→ Exercise description: The required output consists solely of the lines from the top of the listing through the line containing "scene = bpy.context.scene", transcribed exactly.
((
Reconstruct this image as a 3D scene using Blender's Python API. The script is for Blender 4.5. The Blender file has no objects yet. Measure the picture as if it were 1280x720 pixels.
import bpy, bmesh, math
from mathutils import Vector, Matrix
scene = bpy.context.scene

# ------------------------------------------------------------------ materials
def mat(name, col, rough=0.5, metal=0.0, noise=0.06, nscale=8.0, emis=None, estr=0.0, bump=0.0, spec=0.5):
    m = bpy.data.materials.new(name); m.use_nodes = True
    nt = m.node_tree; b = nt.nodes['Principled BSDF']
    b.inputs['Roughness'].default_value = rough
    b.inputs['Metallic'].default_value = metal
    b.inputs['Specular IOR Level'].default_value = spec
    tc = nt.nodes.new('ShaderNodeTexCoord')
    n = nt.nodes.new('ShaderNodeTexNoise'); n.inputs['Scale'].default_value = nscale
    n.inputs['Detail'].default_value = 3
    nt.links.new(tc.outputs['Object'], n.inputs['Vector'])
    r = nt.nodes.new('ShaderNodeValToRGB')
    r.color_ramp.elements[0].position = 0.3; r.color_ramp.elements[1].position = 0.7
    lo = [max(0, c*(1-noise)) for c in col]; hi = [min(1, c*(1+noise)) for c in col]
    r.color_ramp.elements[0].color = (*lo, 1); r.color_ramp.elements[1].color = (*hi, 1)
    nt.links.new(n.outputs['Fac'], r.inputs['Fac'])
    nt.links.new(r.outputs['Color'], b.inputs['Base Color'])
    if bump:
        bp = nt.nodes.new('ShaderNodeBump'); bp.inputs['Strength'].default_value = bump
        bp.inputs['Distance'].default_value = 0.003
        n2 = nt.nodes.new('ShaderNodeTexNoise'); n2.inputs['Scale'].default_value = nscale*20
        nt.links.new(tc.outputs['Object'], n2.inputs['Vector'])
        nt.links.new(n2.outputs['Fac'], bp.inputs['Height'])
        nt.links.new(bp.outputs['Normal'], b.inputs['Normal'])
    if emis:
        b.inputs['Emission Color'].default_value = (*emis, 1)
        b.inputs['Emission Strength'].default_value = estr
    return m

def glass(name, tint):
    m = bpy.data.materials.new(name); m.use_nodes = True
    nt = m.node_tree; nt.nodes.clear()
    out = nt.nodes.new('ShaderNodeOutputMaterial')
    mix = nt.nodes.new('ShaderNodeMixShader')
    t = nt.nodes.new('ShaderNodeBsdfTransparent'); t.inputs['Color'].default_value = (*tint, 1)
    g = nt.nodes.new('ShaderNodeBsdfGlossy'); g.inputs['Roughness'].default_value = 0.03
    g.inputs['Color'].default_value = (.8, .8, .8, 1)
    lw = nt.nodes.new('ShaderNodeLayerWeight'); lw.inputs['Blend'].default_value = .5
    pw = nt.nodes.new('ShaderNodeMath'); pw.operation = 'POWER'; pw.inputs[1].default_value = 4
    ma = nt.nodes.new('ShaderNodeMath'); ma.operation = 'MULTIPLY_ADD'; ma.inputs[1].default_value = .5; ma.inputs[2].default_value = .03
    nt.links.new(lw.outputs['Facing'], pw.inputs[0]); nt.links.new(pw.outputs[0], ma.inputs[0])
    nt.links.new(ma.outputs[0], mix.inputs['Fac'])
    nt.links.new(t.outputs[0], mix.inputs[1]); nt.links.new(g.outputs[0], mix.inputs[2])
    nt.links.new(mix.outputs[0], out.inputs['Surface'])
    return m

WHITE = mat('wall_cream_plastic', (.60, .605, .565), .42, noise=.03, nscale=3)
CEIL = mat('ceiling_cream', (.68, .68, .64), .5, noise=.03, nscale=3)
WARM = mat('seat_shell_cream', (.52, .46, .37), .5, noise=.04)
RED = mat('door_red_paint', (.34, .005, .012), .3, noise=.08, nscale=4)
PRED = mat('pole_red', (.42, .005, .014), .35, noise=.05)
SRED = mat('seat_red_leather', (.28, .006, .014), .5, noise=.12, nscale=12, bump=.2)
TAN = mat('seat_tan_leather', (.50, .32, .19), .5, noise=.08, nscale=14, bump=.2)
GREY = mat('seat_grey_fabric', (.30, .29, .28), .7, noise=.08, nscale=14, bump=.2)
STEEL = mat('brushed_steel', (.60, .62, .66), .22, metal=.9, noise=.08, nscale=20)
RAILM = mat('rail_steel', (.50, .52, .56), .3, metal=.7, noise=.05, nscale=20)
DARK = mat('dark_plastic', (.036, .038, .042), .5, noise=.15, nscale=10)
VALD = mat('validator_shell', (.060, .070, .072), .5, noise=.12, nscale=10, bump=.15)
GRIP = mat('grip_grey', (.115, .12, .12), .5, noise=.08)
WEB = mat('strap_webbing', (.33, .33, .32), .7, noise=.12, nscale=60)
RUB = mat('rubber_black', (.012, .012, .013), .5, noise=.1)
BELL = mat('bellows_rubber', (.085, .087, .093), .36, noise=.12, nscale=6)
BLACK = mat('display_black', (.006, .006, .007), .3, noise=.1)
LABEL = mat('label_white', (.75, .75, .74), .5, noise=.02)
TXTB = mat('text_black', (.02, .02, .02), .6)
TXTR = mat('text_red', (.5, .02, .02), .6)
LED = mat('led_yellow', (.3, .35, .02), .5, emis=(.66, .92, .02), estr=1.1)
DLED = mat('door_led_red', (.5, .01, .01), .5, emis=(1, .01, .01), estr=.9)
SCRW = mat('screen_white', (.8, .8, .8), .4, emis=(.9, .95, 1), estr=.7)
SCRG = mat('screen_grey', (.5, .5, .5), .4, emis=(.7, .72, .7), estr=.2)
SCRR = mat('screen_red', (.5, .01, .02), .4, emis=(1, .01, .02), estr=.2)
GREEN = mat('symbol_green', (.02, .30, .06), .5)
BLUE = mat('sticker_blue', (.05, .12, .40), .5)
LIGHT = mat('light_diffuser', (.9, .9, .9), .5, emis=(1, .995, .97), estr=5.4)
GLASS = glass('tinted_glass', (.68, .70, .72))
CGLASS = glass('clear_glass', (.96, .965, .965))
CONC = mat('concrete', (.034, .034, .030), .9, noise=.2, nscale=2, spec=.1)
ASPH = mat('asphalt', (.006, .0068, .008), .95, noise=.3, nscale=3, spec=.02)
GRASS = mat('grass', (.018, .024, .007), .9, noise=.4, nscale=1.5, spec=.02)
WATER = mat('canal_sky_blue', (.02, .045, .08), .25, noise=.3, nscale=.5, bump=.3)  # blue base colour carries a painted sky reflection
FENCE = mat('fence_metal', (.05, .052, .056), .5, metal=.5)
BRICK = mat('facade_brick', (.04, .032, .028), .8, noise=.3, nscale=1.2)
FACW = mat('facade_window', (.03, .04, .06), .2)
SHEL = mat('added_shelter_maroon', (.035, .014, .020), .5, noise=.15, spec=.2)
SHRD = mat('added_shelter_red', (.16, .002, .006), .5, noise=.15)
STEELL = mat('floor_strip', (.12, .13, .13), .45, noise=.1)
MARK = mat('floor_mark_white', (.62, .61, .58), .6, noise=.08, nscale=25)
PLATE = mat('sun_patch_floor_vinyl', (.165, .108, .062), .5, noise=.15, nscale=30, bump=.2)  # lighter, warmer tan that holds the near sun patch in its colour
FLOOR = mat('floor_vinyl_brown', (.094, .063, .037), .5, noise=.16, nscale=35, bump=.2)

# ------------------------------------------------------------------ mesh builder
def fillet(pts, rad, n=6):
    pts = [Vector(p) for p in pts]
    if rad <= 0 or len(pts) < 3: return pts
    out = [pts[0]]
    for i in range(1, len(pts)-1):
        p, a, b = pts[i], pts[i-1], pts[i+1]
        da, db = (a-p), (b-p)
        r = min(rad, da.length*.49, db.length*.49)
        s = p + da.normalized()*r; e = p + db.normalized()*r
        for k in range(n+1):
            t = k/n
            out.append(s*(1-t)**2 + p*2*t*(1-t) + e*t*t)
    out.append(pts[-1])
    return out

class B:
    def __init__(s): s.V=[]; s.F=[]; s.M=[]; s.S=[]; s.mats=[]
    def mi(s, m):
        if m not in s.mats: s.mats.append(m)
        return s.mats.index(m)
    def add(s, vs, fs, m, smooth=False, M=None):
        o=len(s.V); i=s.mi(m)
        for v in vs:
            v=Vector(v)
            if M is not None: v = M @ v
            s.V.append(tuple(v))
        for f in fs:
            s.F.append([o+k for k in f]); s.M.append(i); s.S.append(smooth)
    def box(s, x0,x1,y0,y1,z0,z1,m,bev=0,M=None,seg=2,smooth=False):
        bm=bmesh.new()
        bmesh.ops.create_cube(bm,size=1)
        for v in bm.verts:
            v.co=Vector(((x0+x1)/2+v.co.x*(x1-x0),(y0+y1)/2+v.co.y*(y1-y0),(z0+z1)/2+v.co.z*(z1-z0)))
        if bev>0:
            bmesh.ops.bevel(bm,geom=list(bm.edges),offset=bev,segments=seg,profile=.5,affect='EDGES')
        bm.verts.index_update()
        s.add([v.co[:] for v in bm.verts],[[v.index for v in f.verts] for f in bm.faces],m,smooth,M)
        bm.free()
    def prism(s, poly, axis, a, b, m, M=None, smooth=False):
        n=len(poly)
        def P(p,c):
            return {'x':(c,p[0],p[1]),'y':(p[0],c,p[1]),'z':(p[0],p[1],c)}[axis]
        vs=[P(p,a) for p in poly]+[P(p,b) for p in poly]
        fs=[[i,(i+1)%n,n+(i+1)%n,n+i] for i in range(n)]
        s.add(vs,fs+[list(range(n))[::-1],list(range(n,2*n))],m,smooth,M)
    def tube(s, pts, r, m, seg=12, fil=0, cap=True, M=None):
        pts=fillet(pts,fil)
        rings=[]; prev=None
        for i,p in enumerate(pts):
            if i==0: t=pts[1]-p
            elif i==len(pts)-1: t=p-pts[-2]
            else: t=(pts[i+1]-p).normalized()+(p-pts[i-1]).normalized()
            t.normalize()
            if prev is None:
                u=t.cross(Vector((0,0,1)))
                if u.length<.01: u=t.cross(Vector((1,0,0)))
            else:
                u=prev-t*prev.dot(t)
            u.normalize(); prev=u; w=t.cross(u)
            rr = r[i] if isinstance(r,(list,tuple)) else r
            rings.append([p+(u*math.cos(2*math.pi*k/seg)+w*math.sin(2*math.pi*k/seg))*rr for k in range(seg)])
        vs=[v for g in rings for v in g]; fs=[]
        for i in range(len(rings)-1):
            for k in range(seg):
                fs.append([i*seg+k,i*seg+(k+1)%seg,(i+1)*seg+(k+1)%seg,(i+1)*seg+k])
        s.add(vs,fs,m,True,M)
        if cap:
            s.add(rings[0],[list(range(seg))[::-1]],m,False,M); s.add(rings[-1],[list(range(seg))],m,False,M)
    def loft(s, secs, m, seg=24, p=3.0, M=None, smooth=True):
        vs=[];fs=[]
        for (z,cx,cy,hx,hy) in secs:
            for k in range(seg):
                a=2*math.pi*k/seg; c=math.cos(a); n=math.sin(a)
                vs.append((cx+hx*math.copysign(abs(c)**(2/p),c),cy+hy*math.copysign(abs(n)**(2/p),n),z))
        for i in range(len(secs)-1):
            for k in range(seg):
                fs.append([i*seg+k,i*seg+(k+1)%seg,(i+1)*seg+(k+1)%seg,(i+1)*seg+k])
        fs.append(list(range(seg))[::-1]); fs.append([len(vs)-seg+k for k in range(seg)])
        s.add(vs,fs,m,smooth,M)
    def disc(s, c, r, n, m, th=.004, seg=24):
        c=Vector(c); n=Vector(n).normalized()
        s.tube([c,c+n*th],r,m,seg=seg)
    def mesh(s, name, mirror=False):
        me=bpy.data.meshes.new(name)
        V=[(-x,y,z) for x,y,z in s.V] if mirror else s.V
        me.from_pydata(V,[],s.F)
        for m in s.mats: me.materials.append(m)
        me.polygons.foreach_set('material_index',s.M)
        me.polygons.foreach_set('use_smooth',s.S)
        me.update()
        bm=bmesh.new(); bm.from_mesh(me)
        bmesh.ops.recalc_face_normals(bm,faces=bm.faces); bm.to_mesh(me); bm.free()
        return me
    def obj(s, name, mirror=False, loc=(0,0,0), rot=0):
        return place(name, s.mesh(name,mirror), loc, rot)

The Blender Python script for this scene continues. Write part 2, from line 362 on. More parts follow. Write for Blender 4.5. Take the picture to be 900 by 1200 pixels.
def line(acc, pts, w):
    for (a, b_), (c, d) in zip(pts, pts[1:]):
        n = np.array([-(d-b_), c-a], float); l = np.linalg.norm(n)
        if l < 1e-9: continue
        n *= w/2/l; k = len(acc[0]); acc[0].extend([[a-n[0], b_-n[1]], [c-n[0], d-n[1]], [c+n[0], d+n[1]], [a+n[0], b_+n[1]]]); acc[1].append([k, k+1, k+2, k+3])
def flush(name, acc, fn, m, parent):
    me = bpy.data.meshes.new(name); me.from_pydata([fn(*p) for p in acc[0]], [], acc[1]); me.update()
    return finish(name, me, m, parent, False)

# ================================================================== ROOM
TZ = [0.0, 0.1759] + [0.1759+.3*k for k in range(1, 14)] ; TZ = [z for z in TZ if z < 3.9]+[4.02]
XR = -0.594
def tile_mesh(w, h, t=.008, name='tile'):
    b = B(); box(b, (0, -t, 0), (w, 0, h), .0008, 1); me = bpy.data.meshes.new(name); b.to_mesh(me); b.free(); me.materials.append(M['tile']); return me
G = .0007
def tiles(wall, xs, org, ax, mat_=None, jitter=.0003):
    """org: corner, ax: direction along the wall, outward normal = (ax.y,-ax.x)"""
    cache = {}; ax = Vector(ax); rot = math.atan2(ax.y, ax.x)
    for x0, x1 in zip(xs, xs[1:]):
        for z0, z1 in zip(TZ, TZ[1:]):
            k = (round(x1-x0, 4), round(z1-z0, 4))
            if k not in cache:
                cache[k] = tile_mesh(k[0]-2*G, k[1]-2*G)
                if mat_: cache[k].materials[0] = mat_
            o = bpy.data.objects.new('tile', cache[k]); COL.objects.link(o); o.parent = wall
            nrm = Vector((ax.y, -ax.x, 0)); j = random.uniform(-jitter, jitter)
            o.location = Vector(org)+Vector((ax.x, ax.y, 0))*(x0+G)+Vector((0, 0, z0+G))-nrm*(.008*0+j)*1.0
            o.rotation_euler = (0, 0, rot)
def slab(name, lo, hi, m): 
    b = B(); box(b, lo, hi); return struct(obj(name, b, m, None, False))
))
→ Finished task:
Reconstruct this image as a 3D scene using Blender's Python API. The script is for Blender 4.5. The Blender file has no objects yet. Measure the picture as if it were 1280x720 pixels.
import bpy, bmesh, math
from mathutils import Vector, Matrix
scene = bpy.context.scene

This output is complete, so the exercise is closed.